Select the lines below containing the word "More".

[DATA TO USE]:
* * *

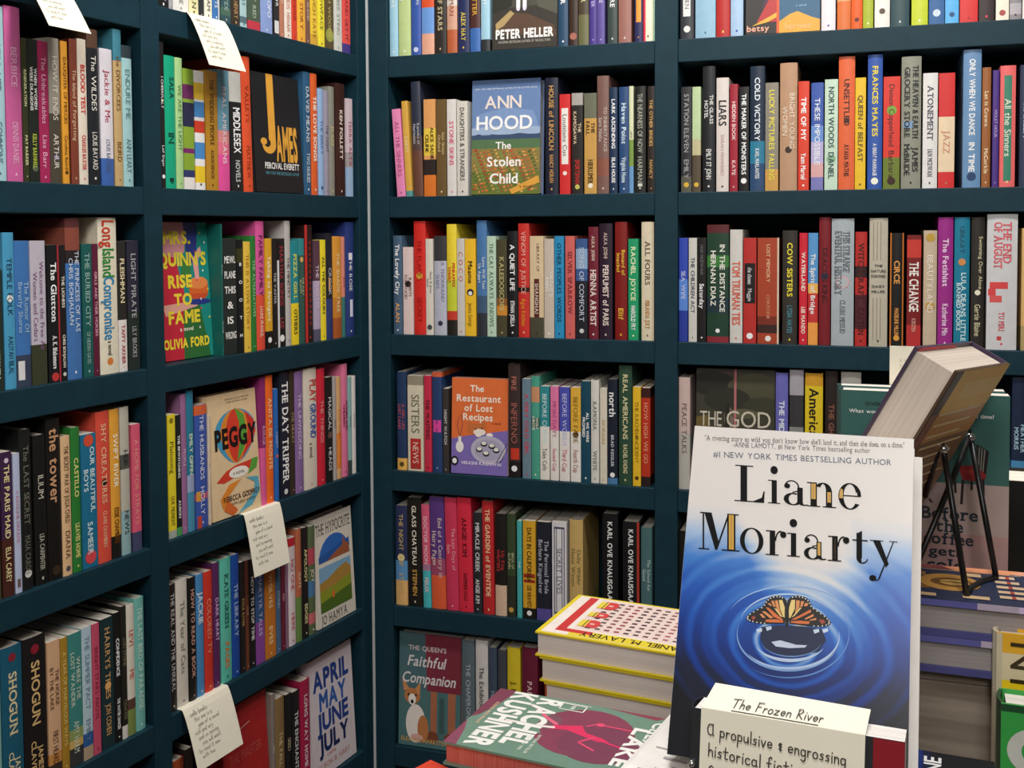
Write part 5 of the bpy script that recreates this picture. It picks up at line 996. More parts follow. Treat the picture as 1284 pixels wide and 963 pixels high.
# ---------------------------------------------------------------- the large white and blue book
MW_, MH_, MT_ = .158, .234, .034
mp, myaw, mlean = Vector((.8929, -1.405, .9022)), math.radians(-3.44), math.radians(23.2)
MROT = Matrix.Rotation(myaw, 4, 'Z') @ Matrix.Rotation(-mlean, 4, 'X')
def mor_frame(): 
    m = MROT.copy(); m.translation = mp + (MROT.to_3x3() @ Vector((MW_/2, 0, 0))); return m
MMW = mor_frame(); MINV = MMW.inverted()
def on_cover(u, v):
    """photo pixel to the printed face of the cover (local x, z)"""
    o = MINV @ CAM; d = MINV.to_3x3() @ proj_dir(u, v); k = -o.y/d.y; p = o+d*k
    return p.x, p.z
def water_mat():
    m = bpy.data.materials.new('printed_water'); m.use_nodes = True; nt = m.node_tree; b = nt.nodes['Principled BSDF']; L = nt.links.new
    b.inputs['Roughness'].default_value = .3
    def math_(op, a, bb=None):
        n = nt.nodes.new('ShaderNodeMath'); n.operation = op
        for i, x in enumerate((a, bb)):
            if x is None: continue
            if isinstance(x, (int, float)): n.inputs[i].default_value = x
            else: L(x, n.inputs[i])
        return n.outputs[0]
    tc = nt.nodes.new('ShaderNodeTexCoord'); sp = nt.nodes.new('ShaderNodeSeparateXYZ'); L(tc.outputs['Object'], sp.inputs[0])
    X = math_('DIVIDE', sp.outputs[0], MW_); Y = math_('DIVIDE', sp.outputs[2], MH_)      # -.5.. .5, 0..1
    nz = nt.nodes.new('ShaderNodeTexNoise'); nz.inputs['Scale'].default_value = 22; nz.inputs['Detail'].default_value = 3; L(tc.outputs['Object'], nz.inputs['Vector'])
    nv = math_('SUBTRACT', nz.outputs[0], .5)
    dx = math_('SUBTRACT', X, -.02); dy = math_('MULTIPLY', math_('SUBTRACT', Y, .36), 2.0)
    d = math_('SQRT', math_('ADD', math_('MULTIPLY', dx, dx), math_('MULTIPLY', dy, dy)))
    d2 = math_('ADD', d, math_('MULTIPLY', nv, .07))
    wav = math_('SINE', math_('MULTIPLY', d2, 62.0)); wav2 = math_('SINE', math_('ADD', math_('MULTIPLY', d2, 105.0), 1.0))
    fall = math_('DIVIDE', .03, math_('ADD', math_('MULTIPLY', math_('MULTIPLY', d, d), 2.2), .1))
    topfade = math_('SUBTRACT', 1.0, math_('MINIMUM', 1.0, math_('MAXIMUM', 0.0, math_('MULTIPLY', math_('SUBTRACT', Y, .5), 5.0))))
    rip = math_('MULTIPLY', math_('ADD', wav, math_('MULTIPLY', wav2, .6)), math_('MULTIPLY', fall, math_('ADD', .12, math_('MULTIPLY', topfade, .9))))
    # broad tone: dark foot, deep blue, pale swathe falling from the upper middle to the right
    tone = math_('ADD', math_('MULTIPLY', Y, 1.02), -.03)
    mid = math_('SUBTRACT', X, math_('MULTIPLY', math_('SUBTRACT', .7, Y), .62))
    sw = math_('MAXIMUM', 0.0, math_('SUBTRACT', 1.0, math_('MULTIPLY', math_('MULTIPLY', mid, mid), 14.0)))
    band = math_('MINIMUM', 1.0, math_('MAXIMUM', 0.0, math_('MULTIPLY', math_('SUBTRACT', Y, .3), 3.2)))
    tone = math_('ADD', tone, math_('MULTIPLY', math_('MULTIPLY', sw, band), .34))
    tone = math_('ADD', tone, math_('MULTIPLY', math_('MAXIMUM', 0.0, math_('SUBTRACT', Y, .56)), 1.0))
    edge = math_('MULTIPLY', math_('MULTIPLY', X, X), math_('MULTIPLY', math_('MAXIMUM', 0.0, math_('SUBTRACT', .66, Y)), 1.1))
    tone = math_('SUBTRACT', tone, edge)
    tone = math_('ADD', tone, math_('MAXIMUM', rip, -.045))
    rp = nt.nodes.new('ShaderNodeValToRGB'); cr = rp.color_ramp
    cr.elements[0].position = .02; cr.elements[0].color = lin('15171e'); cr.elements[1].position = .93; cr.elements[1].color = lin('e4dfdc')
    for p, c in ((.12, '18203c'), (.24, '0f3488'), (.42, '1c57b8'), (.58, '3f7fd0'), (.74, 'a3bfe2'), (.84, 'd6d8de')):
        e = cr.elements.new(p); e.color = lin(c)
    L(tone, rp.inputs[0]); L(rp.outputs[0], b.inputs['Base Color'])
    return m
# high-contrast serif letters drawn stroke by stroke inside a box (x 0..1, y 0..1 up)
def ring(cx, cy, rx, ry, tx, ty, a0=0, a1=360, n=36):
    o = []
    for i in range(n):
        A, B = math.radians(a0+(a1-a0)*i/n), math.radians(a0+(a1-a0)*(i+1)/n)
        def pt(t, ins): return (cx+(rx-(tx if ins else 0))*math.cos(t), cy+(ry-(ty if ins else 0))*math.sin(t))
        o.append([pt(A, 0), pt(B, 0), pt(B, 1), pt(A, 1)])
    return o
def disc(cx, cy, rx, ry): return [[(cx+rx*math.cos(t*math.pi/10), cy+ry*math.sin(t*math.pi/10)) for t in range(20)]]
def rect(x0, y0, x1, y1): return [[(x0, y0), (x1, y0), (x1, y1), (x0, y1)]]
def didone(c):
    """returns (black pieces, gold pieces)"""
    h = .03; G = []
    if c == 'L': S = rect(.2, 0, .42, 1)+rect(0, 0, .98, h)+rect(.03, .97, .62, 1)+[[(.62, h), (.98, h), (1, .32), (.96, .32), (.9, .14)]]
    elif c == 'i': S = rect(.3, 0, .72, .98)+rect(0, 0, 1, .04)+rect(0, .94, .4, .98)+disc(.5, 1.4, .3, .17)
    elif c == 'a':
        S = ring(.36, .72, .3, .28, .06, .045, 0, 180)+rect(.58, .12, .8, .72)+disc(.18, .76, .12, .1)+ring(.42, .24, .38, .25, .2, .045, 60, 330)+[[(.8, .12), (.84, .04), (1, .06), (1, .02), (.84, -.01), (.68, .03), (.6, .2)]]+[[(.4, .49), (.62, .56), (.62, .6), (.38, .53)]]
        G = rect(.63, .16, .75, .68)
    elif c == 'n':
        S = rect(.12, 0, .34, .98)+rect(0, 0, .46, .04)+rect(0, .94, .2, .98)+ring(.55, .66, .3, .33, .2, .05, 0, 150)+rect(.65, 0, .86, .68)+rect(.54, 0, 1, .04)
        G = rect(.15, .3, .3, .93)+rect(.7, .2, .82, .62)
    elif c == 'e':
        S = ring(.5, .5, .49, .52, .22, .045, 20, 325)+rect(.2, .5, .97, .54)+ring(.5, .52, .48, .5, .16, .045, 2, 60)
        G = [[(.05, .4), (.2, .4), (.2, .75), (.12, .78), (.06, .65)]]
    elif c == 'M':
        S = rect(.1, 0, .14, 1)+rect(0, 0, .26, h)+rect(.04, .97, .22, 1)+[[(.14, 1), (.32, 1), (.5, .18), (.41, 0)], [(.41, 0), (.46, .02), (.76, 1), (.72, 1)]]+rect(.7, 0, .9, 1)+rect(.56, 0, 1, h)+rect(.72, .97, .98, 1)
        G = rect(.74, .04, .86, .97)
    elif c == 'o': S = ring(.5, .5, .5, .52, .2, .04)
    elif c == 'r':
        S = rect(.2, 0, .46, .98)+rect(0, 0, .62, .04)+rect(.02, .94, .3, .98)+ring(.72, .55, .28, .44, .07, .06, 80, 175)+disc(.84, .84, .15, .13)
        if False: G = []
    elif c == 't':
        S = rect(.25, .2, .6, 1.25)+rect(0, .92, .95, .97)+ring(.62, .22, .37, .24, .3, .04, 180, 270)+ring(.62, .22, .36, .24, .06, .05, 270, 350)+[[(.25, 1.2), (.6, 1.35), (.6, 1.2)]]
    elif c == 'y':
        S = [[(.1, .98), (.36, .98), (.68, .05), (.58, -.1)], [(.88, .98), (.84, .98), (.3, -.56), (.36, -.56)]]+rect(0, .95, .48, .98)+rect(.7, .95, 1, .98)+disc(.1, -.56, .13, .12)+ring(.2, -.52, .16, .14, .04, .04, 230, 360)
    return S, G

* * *

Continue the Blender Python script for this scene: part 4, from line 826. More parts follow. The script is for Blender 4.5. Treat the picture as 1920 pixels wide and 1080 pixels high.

* * *

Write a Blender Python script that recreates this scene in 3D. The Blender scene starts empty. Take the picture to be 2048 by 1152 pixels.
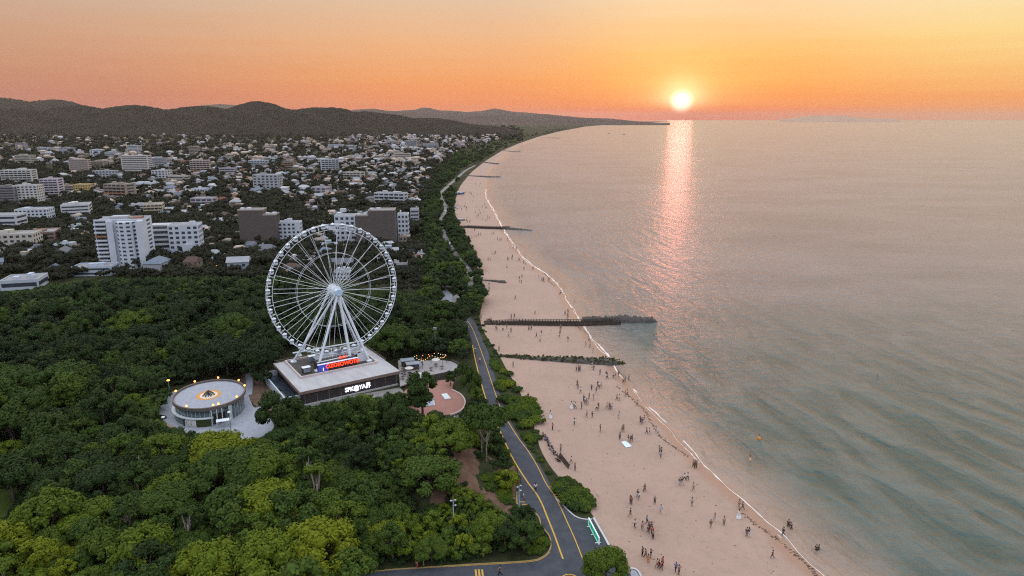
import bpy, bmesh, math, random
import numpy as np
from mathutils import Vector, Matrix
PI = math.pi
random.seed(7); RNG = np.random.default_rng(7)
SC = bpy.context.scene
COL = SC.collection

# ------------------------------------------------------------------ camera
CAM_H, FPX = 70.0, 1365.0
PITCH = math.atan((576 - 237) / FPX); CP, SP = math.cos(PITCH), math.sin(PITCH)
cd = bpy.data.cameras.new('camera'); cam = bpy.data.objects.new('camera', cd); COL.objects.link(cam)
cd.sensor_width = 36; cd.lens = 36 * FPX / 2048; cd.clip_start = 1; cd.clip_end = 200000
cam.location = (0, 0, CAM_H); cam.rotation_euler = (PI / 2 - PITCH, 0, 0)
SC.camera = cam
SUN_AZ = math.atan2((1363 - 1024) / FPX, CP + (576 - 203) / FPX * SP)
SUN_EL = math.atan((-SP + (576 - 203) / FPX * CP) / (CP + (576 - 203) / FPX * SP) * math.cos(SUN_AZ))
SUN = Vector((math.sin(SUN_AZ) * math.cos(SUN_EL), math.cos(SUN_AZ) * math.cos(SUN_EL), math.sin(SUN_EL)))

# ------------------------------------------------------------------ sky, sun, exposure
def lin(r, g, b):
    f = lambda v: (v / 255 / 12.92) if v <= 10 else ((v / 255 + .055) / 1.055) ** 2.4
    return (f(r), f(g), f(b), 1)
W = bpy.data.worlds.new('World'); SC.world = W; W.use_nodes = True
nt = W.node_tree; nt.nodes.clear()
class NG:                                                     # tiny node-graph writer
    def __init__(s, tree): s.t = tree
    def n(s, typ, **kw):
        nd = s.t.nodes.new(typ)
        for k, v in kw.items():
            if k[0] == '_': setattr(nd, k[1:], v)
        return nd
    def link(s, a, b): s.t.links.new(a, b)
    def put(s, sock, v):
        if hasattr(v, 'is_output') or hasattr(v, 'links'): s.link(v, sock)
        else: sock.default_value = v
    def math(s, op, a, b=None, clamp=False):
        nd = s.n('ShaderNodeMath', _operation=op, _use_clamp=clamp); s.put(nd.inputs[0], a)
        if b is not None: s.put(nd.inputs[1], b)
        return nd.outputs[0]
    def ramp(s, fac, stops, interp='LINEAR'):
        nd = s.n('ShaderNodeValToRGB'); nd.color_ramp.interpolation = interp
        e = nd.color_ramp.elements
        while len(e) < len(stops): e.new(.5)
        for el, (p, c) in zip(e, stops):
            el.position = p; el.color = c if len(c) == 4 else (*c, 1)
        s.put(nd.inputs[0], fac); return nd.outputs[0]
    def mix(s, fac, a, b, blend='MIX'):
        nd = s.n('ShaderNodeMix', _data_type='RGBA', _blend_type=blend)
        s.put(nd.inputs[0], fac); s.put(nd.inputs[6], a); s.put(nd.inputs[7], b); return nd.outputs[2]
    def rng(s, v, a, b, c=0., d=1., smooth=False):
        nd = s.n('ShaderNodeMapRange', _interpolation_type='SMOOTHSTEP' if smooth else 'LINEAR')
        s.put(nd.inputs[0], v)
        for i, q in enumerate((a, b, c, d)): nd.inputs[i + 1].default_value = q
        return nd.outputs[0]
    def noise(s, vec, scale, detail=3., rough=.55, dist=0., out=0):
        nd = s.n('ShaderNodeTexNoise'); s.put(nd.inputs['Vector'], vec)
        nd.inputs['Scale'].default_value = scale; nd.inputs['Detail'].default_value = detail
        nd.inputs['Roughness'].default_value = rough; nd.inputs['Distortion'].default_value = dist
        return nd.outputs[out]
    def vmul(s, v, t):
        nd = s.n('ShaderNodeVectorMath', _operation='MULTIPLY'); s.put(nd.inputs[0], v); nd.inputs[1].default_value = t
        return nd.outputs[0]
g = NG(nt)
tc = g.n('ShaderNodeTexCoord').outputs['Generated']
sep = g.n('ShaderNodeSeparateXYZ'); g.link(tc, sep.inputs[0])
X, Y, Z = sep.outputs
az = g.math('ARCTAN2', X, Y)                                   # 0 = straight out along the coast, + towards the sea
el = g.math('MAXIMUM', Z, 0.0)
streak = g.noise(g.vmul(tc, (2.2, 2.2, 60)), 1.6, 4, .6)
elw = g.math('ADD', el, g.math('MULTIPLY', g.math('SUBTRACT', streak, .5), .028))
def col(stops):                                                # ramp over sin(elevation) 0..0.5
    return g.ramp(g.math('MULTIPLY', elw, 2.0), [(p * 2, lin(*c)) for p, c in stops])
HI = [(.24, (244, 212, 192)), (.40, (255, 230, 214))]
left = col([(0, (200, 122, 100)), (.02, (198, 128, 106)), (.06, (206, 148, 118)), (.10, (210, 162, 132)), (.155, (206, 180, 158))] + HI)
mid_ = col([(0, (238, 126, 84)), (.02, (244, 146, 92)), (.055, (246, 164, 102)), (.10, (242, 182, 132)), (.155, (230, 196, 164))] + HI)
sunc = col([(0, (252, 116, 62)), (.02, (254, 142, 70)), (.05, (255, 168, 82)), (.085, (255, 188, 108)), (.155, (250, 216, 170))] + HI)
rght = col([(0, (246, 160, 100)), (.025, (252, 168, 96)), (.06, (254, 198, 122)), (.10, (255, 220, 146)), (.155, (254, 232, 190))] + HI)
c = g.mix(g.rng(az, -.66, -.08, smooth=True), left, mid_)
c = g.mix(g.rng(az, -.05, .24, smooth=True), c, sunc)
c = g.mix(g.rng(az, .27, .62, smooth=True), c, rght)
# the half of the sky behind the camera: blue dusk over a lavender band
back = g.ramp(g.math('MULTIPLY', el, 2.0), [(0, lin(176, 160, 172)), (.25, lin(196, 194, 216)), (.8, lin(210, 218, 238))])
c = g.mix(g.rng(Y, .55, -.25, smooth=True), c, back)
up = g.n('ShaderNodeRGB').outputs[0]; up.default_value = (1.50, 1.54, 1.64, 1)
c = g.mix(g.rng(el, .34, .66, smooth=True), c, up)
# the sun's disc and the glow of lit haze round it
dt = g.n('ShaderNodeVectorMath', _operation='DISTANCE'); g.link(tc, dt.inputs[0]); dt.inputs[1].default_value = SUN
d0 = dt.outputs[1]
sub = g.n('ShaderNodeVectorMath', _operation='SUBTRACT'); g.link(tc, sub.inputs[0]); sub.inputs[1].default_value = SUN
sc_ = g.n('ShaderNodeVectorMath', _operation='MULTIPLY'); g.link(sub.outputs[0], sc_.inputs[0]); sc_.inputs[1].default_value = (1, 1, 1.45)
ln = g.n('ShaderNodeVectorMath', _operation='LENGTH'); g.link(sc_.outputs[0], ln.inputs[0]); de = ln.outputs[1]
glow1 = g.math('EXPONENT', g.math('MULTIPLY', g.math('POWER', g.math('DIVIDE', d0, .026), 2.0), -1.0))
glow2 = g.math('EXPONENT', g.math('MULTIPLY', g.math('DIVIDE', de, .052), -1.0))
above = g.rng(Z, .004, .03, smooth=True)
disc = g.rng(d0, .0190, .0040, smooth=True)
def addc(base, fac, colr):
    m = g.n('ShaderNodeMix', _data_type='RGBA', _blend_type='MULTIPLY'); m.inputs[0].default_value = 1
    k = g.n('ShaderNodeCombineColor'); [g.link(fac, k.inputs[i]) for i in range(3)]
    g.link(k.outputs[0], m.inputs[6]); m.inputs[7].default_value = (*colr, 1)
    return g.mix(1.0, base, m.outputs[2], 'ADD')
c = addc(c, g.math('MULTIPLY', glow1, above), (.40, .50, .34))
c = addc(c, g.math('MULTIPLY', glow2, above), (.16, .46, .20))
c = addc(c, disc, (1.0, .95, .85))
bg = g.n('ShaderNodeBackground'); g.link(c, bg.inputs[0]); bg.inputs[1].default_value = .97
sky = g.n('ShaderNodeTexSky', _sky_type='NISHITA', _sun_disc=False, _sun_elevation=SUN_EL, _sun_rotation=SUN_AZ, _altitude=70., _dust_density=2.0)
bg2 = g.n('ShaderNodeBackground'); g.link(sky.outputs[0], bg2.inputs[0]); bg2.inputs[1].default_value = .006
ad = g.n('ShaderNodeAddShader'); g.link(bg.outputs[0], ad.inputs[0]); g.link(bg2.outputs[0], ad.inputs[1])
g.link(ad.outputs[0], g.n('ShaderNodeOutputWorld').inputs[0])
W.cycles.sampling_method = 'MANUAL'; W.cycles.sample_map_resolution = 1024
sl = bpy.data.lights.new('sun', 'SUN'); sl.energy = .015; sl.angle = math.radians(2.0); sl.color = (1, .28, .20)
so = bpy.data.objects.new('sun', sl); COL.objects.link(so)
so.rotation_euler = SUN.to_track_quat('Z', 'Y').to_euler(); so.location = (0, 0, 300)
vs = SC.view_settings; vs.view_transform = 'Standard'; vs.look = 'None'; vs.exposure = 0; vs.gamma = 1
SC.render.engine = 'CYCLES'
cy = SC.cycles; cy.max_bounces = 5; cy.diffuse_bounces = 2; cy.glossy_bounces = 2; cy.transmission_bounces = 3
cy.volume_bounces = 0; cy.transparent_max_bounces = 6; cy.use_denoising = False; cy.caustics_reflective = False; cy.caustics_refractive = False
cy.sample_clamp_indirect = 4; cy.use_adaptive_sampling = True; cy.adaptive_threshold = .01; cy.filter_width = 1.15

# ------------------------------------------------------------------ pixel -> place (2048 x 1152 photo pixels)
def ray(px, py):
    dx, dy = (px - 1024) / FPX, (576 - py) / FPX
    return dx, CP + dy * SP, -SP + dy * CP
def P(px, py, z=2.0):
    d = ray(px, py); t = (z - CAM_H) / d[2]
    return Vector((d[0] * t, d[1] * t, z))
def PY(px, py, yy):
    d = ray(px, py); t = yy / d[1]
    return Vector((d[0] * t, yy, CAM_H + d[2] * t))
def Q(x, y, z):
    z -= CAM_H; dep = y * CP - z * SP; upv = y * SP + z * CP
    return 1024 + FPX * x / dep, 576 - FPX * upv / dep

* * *

[ANSWER IN FULL]:
Write part 5 of the bpy script that recreates this picture. It picks up at line 996. More parts follow. Treat the picture as 1284 pixels wide and 963 pixels high.
Continue the Blender Python script for this scene: part 4, from line 826. More parts follow. The script is for Blender 4.5. Treat the picture as 1920 pixels wide and 1080 pixels high.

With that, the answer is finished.